By buying the rest of Grupo Modelo — the maker of Corona and Mexico's biggest brewer — Anheuser-Busch could make itself too expensive for InBev to buy. Analysts have speculated that such a deal could cost Anheuser-Busch as much as $15 billion.
In the letter dated Sunday to Anheuser-Busch chief executive August A. Busch IV, InBev CEO Carlos Brito reiterated his desire for "a friendly combination." But that was couched in a thinly veiled warning: Anheuser-Busch shareholders could miss out on $65 a share if Anheuser-Busch combined with Grupo Modelo.
"It is important for you and your Board (of Directors) to understand that our proposal to combine with Anheuser-Busch (for $65 a share) … is made on the basis of Anheuser-Busch's current assets, business and capital structure," Brito wrote.
"We would expect," Brito told Busch, "that prior to proceeding with any alternative transaction, especially if your shareholders will not be given the opportunity to vote on it, you would first fully explore our offer and the potential adverse consequences any such transaction could have on the ability of your shareholders to receive our premium offer."
A number of institutional investors have told the Post-Dispatch that the $65-per-share offer is attractive, particularly because A-B shares have languished in recent years.
Sunday's letter is "clearly a warning," said B. Craig Hutson, a senior bond analyst at Gimme Credit. InBev is "ready to sit down with (Anheuser-Busch) and its directors, and they don't want these guys to drag their feet."
If Anheuser-Busch does not respond within the month, expect to see InBev come back with a hostile bid, he said.
Brito said last week that InBev had not directly contacted Anheuser-Busch shareholders about the offer, preferring instead to hold friendly discussions with Anheuser-Busch's board.
But in the letter's wink-wink appeal to shareholders, Brito tried to shoot down the idea that a Modelo acquisition would benefit Anheuser-Busch shareholders.
"It is our strong belief that no alternative transaction that you could effectuate would create more value for your shareholders than the $65 per share in cash that we are offering," Brito told Busch. "We are convinced that your shareholders would reach the same conclusion."

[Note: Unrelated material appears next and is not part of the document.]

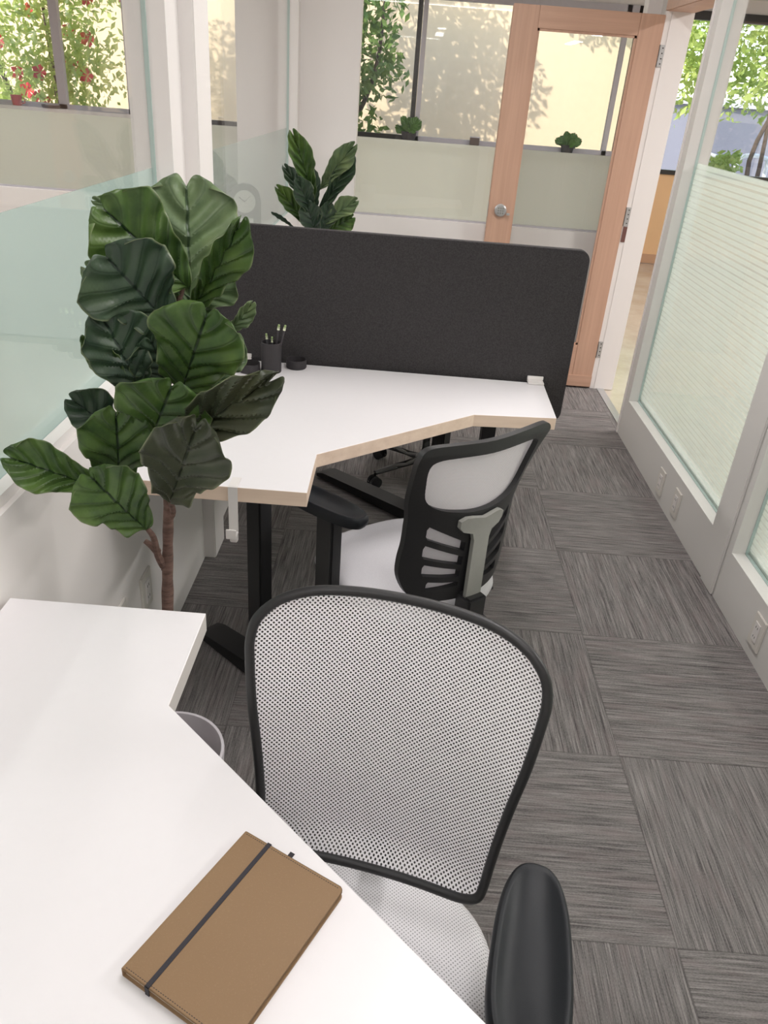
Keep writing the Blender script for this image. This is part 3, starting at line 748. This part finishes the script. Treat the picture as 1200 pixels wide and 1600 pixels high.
# ================================================================== FIG PLANTS
def leaf(parent, Bp, Tp, Wd, mat, cup_=.18, curl=.12, roll=0, wave=.05, seed=0, name='leaf', nh=None):
    rnd = random.Random(seed); Bp, Tp = Vector(Bp), Vector(Tp); d = Tp - Bp; L_ = d.length; d.normalize()
    view = (Vector((0, 0, H)) - (Bp + Tp) / 2).normalized() if nh is None else Vector(nh)
    n = (view - d * view.dot(d)).normalized(); n = Matrix.Rotation(roll, 3, d) @ n; w = d.cross(n).normalized()
    prof = [(0, .03), (.05, .16), (.12, .34), (.22, .50), (.34, .58), (.46, .68), (.58, .86), (.70, .98), (.80, 1.0), (.88, .93), (.94, .78), (.98, .58), (1.0, .36)]
    K = 13; bm = bmesh.new(); uvl = bm.loops.layers.uv.new('UVMap'); rows = []; uvs = {}
    ph = rnd.random() * 6; ph2 = rnd.random() * 6
    V = [i / 48 for i in range(49)]
    for v in V:
        for (a, x), (b, y) in zip(prof, prof[1:]):
            if a <= v <= b: hw = x + (y - x) * (v - a) / (b - a)
        row = []
        for k in range(-K, K + 1):
            u = k / K; au = abs(u); ww = Wd / 2 * 1.05 * hw * (1 + .07 * math.sin(9 * v + ph + (0 if u > 0 else 2)) + .03 * math.sin(23 * v + ph2))
            vein = .013 * L_ / .15 * math.sin(PI * 5.5 * (v - .31 * au)) ** 2 * (1 - .3 * au) * min(1, hw * 1.5)
            off = cup_ * Wd * au ** 1.6 * hw * .5 - curl * L_ * (v - .35) ** 2 * (1.4 if v > .35 else .6) + vein * .55
            off += wave * Wd * au ** 2 * (math.sin(15 * v + ph2 + (1.7 if u > 0 else 0)) + .5 * math.sin(27 * v + ph + u)) * .8
            back = -.06 * L_ * au * hw * (1 if v > .85 else 0)
            lobe = .085 * L_ * math.sin(PI * au) * max(0, (v - .72) / .28) ** 1.5
            p = Bp + d * (v * L_ * .95 + lobe) + w * (u * ww) + n * off
            q = bm.verts.new(p - Bp); uvs[q] = (.5 + u / 2, v); row.append(q)
        rows.append(row)
    for a, b in zip(rows, rows[1:]):
        for k in range(2 * K): bm.faces.new((a[k], a[k + 1], b[k + 1], b[k]))
    for f in bm.faces:
        for l in f.loops: l[uvl].uv = uvs[l.vert]
    me_o = obj(name, bm, mat, parent); me_o.location = Bp - (parent.location if parent else Vector())
    md = me_o.modifiers.new('thick', 'SOLIDIFY'); md.thickness = .0007
    return me_o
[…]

InBev's public pressure may be crucial in the event a deal between Anheuser-Busch and Modelo is structured in a way that would require shareholder approval of an acquisition.
On Friday, the Wall Street Journal reported that Anheuser-Busch and Modelo had started private talks about a possible deal. Both companies declined to comment last week; Anheuser-Busch on Sunday also declined to comment on InBev's latest salvo.
Analysts are skeptical that Anheuser-Busch could quickly execute a deal with Modelo, a family-run brewer that relishes its identity as a Mexican company.
While InBev makes a run at Anheuser-Busch, it is also courting Grupo Modelo, saying it wants to help Modelo expand its brands outside of North America.
In any case, there is debate about whether a takeover of Modelo would be in Anheuser-Busch's best interests. Modelo has had a challenging year, struggling in Mexico against competition from FEMSA, the brewer of Dos Equis and Tecate, which at the end of 2007 had about 44 percent of the market, compared with about 56 percent for Modelo.
Meanwhile, the Corona brand has weakened somewhat in the U.S.
Anheuser-Busch predicts that its equity income from Modelo and Chinese brewer Tsingtao will drop this year.